> **DATA EXCERPT**
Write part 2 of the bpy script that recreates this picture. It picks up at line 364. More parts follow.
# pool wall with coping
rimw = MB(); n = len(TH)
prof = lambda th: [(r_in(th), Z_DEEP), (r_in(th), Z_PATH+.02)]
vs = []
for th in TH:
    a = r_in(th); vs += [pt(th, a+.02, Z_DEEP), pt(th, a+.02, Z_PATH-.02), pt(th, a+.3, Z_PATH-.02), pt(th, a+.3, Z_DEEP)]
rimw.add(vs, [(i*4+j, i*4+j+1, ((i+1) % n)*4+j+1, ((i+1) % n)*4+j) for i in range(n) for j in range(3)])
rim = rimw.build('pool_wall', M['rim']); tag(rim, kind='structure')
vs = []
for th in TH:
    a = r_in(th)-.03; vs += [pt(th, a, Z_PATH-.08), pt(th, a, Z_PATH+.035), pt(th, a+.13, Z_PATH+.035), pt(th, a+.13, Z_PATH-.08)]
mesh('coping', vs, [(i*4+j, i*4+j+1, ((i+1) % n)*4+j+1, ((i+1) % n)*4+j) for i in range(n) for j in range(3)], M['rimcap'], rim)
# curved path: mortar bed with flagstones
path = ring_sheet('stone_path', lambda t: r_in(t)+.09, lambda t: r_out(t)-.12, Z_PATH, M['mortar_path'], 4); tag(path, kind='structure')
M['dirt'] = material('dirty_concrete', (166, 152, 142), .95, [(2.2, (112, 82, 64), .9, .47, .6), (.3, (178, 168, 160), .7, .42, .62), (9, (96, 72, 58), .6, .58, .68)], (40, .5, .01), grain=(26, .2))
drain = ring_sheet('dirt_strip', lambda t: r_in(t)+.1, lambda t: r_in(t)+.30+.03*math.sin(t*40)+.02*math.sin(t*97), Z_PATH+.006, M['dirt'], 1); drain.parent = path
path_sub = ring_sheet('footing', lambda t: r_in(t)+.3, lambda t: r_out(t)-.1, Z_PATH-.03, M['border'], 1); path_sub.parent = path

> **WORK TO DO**
Write out, from the lines above, only those from the line with "prof = lambda" to the line with "rimw.add(vs, [(i*4+j, i*4+j+1, ((i+1)", exactly as given, including the first and the last.

> **COMPLETE RESPONSE**
prof = lambda th: [(r_in(th), Z_DEEP), (r_in(th), Z_PATH+.02)]
vs = []
for th in TH:
    a = r_in(th); vs += [pt(th, a+.02, Z_DEEP), pt(th, a+.02, Z_PATH-.02), pt(th, a+.3, Z_PATH-.02), pt(th, a+.3, Z_DEEP)]
rimw.add(vs, [(i*4+j, i*4+j+1, ((i+1) % n)*4+j+1, ((i+1) % n)*4+j) for i in range(n) for j in range(3)])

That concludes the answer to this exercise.